PROMPT: Transcribe the material word for word, but without the images.

[Records with scene code]
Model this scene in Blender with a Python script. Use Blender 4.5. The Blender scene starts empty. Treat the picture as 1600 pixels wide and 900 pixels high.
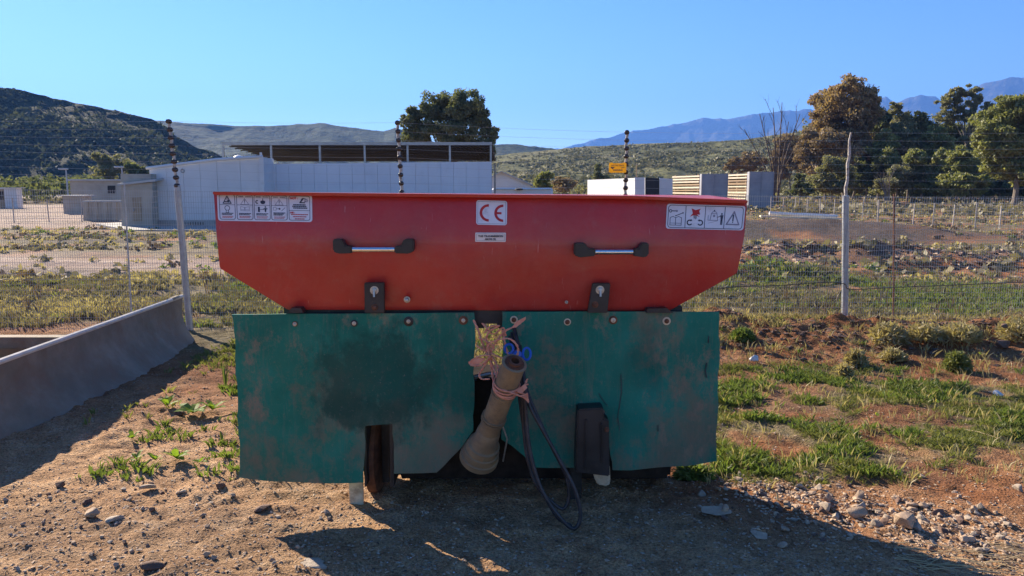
import bpy, math, random
import numpy as np
from mathutils import Vector, Matrix
C = bpy.context.scene.collection
R = math.radians
random.seed(7); rng = np.random.default_rng(7)

# ------------------------------------------------------------ camera, world, sun, exposure
CAM = Vector((0, 0, 1.6)); FPX = 1180.0; PITCH = R(7.5)
cd = bpy.data.cameras.new("camera"); cam = bpy.data.objects.new("camera", cd); C.objects.link(cam)
cam.location = CAM; cam.rotation_euler = (R(90) - PITCH, 0, 0)
cd.sensor_width = 36; cd.lens = 36 * FPX / 1600; cd.clip_start = .05; cd.clip_end = 30000
bpy.context.scene.camera = cam
SUN_AZ, SUN_EL = 43.0, 27.0            # degrees left of straight ahead, above the horizon
w = bpy.data.worlds.new("World"); bpy.context.scene.world = w; w.use_nodes = True
nt = w.node_tree; bg = nt.nodes["Background"]; sk = nt.nodes.new("ShaderNodeTexSky")
sk.sky_type = 'NISHITA'; sk.sun_disc = False; sk.sun_elevation = R(SUN_EL); sk.sun_rotation = R(-SUN_AZ)
sk.air_density = 1.0; sk.dust_density = 0.1; sk.ozone_density = 4.0; sk.altitude = 600
hs0 = nt.nodes.new('ShaderNodeHueSaturation'); hs0.inputs['Saturation'].default_value = 1.22; hs0.inputs['Hue'].default_value = .508; hs0.inputs['Value'].default_value = .84
nt.links.new(sk.outputs[0], hs0.inputs['Color']); nt.links.new(hs0.outputs[0], bg.inputs[0]); bg.inputs[1].default_value = 0.066
sd = bpy.data.lights.new("sun", 'SUN'); so = bpy.data.objects.new("sun", sd); C.objects.link(so)
sd.energy = 5.0; sd.angle = R(.55); sd.color = (1, .87, .68)
sv = Vector((-math.sin(R(SUN_AZ)) * math.cos(R(SUN_EL)), math.cos(R(SUN_AZ)) * math.cos(R(SUN_EL)), math.sin(R(SUN_EL))))
so.rotation_euler = sv.to_track_quat('Z', 'Y').to_euler(); so.location = (-20, 20, 20)
vs = bpy.context.scene.view_settings
vs.view_transform = 'Standard'; vs.look = 'None'; vs.gamma = 1; vs.exposure = 1.75

# ------------------------------------------------------------ measuring helpers
cp, sp_ = math.cos(PITCH), math.sin(PITCH)
def ray(px, py):
    a = (px - 800) / FPX; b = (450 - py) / FPX
    return Vector((a, cp + b * sp_, -sp_ + b * cp))
def F(px, py, Y):                     # the point at distance Y straight ahead
    d = ray(px, py); return CAM + d * (Y / d.y)
def G(px, py, z=0.0):                 # the point on level ground
    d = ray(px, py); return CAM + d * ((z - CAM.z) / d.z)
def RR(px, py, D):                    # the point at horizontal distance D
    d = ray(px, py); return CAM + d * (D / math.hypot(d.x, d.y))

def _h(ix, iy, s):
    n = (ix.astype(np.int64) * 374761393 + iy.astype(np.int64) * 668265263 + s * 974711) & 0x7fffffff
    n = ((n ^ (n >> 13)) * 1274126177) & 0x7fffffff
    return ((n ^ (n >> 16)) & 0xffff) / 65535.0
def vn(x, y, s=0):
    x = np.asarray(x, float); y = np.asarray(y, float)
    ix = np.floor(x); iy = np.floor(y); fx = x - ix; fy = y - iy
    fx = fx * fx * (3 - 2 * fx); fy = fy * fy * (3 - 2 * fy)
    a = _h(ix, iy, s); b = _h(ix + 1, iy, s); c = _h(ix, iy + 1, s); d = _h(ix + 1, iy + 1, s)
    return (a * (1 - fx) + b * fx) * (1 - fy) + (c * (1 - fx) + d * fx) * fy
def fbm(x, y, o=4, s=0):
    t = 0; a = .5; f = 1
    for i in range(o):
        t = t + a * vn(x * f + 17.3 * i, y * f - 9.1 * i, s + i); a *= .5; f *= 2.03
    return t / (1 - .5 ** o)
def sst(a, b, x):
    t = np.clip((np.asarray(x, float) - a) / (b - a), 0, 1); return t * t * (3 - 2 * t)
def gauss(x, y, cx, cy, rx, ry): return np.exp(-(((x - cx) / rx) ** 2 + ((y - cy) / ry) ** 2))

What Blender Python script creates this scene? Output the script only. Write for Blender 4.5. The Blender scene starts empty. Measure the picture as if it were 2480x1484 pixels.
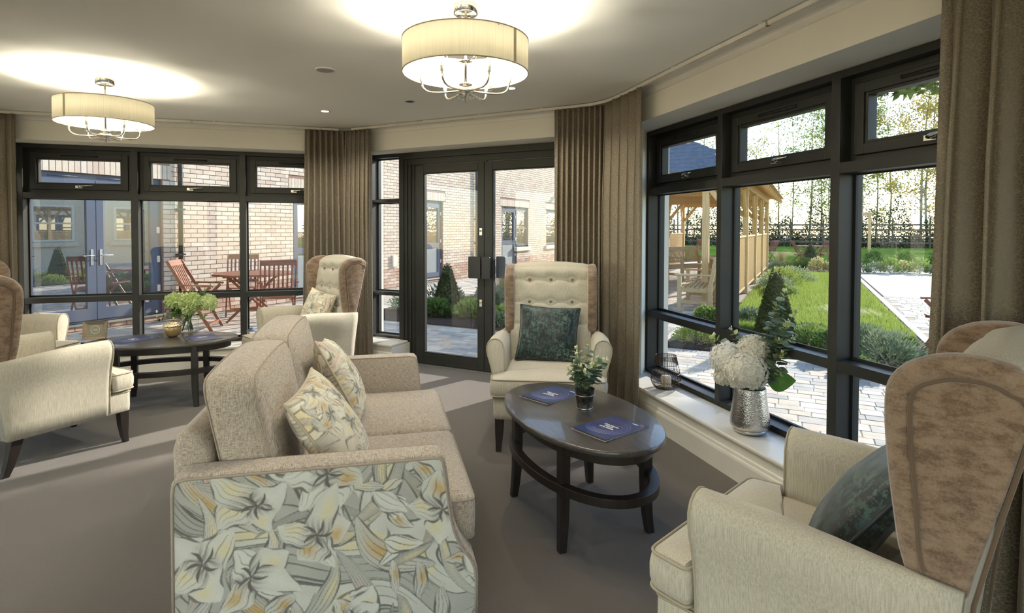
import bpy, bmesh, math, random
import numpy as np
from mathutils import Vector, Matrix
sin, cos, pi, rad = math.sin, math.cos, math.pi, math.radians
R = random.Random(7)
NR = np.random.RandomState(5)
SC = bpy.context.scene
COL = SC.collection

# ------------------------------------------------------------------ camera, sky, sun, exposure
cam_d = bpy.data.cameras.new('camera')
cam = bpy.data.objects.new('camera', cam_d)
COL.objects.link(cam)
cam_d.sensor_width = 36.0
cam_d.lens = 1386.92 * 36.0 / 2480.0
cam_d.shift_y = -(742.0 - 588.14) / 2480.0
cam_d.clip_start = 0.05
cam_d.clip_end = 400
cam.matrix_world = (Matrix.Translation((0, 0, 1.4)) @ Matrix.Rotation(pi / 2 - 0.024372, 4, 'X') @ Matrix.Rotation(0.002036, 4, 'Z'))
SC.camera = cam

SUN_AZ, SUN_EL = rad(45), rad(21.5)
world = bpy.data.worlds.new('sky')
SC.world = world
world.use_nodes = True
wn = world.node_tree.nodes
sky = wn.new('ShaderNodeTexSky')
sky.sky_type = 'NISHITA'
sky.sun_disc = False
sky.sun_elevation = SUN_EL
sky.sun_rotation = SUN_AZ
sky.air_density = 1.0
sky.dust_density = 0.1
sky.ozone_density = 1.0
wn['Background'].inputs['Strength'].default_value = 0.32
world.node_tree.links.new(sky.outputs[0], wn['Background'].inputs['Color'])

sun_d = bpy.data.lights.new('sun', 'SUN')
sun_d.energy = 5.0
sun_d.color = (1.0, 0.94, 0.84)
sun_d.angle = rad(1.0)
sun = bpy.data.objects.new('sun', sun_d)
COL.objects.link(sun)
sd = Vector((sin(SUN_AZ) * cos(SUN_EL), cos(SUN_AZ) * cos(SUN_EL), sin(SUN_EL)))
sun.rotation_euler = sd.to_track_quat('Z', 'Y').to_euler()
sun.location = sd * 60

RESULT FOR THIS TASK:
Model this scene in Blender with a Python script. Use Blender 4.5. The Blender scene starts empty. Treat the picture as 1600 pixels wide and 900 pixels high.
import bpy, math, random
import numpy as np
from mathutils import Vector, Matrix
C = bpy.context.scene.collection
R = math.radians
random.seed(7); rng = np.random.default_rng(7)

# ------------------------------------------------------------ camera, world, sun, exposure
CAM = Vector((0, 0, 1.6)); FPX = 1180.0; PITCH = R(7.5)
cd = bpy.data.cameras.new("camera"); cam = bpy.data.objects.new("camera", cd); C.objects.link(cam)
cam.location = CAM; cam.rotation_euler = (R(90) - PITCH, 0, 0)
cd.sensor_width = 36; cd.lens = 36 * FPX / 1600; cd.clip_start = .05; cd.clip_end = 30000
bpy.context.scene.camera = cam
SUN_AZ, SUN_EL = 43.0, 27.0            # degrees left of straight ahead, above the horizon
w = bpy.data.worlds.new("World"); bpy.context.scene.world = w; w.use_nodes = True
nt = w.node_tree; bg = nt.nodes["Background"]; sk = nt.nodes.new("ShaderNodeTexSky")
sk.sky_type = 'NISHITA'; sk.sun_disc = False; sk.sun_elevation = R(SUN_EL); sk.sun_rotation = R(-SUN_AZ)
sk.air_density = 1.0; sk.dust_density = 0.1; sk.ozone_density = 4.0; sk.altitude = 600
hs0 = nt.nodes.new('ShaderNodeHueSaturation'); hs0.inputs['Saturation'].default_value = 1.22; hs0.inputs['Hue'].default_value = .508; hs0.inputs['Value'].default_value = .84
nt.links.new(sk.outputs[0], hs0.inputs['Color']); nt.links.new(hs0.outputs[0], bg.inputs[0]); bg.inputs[1].default_value = 0.066
sd = bpy.data.lights.new("sun", 'SUN'); so = bpy.data.objects.new("sun", sd); C.objects.link(so)
sd.energy = 5.0; sd.angle = R(.55); sd.color = (1, .87, .68)
sv = Vector((-math.sin(R(SUN_AZ)) * math.cos(R(SUN_EL)), math.cos(R(SUN_AZ)) * math.cos(R(SUN_EL)), math.sin(R(SUN_EL))))
so.rotation_euler = sv.to_track_quat('Z', 'Y').to_euler(); so.location = (-20, 20, 20)
vs = bpy.context.scene.view_settings
vs.view_transform = 'Standard'; vs.look = 'None'; vs.gamma = 1; vs.exposure = 1.75

# ------------------------------------------------------------ measuring helpers
cp, sp_ = math.cos(PITCH), math.sin(PITCH)
def ray(px, py):
    a = (px - 800) / FPX; b = (450 - py) / FPX
    return Vector((a, cp + b * sp_, -sp_ + b * cp))
def F(px, py, Y):                     # the point at distance Y straight ahead
    d = ray(px, py); return CAM + d * (Y / d.y)
def G(px, py, z=0.0):                 # the point on level ground
    d = ray(px, py); return CAM + d * ((z - CAM.z) / d.z)
def RR(px, py, D):                    # the point at horizontal distance D
    d = ray(px, py); return CAM + d * (D / math.hypot(d.x, d.y))

def _h(ix, iy, s):
    n = (ix.astype(np.int64) * 374761393 + iy.astype(np.int64) * 668265263 + s * 974711) & 0x7fffffff
    n = ((n ^ (n >> 13)) * 1274126177) & 0x7fffffff
    return ((n ^ (n >> 16)) & 0xffff) / 65535.0
def vn(x, y, s=0):
    x = np.asarray(x, float); y = np.asarray(y, float)
    ix = np.floor(x); iy = np.floor(y); fx = x - ix; fy = y - iy
    fx = fx * fx * (3 - 2 * fx); fy = fy * fy * (3 - 2 * fy)
    a = _h(ix, iy, s); b = _h(ix + 1, iy, s); c = _h(ix, iy + 1, s); d = _h(ix + 1, iy + 1, s)
    return (a * (1 - fx) + b * fx) * (1 - fy) + (c * (1 - fx) + d * fx) * fy
def fbm(x, y, o=4, s=0):
    t = 0; a = .5; f = 1
    for i in range(o):
        t = t + a * vn(x * f + 17.3 * i, y * f - 9.1 * i, s + i); a *= .5; f *= 2.03
    return t / (1 - .5 ** o)
def sst(a, b, x):
    t = np.clip((np.asarray(x, float) - a) / (b - a), 0, 1); return t * t * (3 - 2 * t)
def gauss(x, y, cx, cy, rx, ry): return np.exp(-(((x - cx) / rx) ** 2 + ((y - cy) / ry) ** 2))

What Blender Python script creates this scene? Output the script only. Write for Blender 4.5. The Blender scene starts empty. Measure the picture as if it were 2480x1484 pixels.
import bpy, bmesh, math, random
import numpy as np
from mathutils import Vector, Matrix
sin, cos, pi, rad = math.sin, math.cos, math.pi, math.radians
R = random.Random(7)
NR = np.random.RandomState(5)
SC = bpy.context.scene
COL = SC.collection

# ------------------------------------------------------------------ camera, sky, sun, exposure
cam_d = bpy.data.cameras.new('camera')
cam = bpy.data.objects.new('camera', cam_d)
COL.objects.link(cam)
cam_d.sensor_width = 36.0
cam_d.lens = 1386.92 * 36.0 / 2480.0
cam_d.shift_y = -(742.0 - 588.14) / 2480.0
cam_d.clip_start = 0.05
cam_d.clip_end = 400
cam.matrix_world = (Matrix.Translation((0, 0, 1.4)) @ Matrix.Rotation(pi / 2 - 0.024372, 4, 'X') @ Matrix.Rotation(0.002036, 4, 'Z'))
SC.camera = cam

SUN_AZ, SUN_EL = rad(45), rad(21.5)
world = bpy.data.worlds.new('sky')
SC.world = world
world.use_nodes = True
wn = world.node_tree.nodes
sky = wn.new('ShaderNodeTexSky')
sky.sky_type = 'NISHITA'
sky.sun_disc = False
sky.sun_elevation = SUN_EL
sky.sun_rotation = SUN_AZ
sky.air_density = 1.0
sky.dust_density = 0.1
sky.ozone_density = 1.0
wn['Background'].inputs['Strength'].default_value = 0.32
world.node_tree.links.new(sky.outputs[0], wn['Background'].inputs['Color'])

sun_d = bpy.data.lights.new('sun', 'SUN')
sun_d.energy = 5.0
sun_d.color = (1.0, 0.94, 0.84)
sun_d.angle = rad(1.0)
sun = bpy.data.objects.new('sun', sun_d)
COL.objects.link(sun)
sd = Vector((sin(SUN_AZ) * cos(SUN_EL), cos(SUN_AZ) * cos(SUN_EL), sin(SUN_EL)))
sun.rotation_euler = sd.to_track_quat('Z', 'Y').to_euler()
sun.location = sd * 60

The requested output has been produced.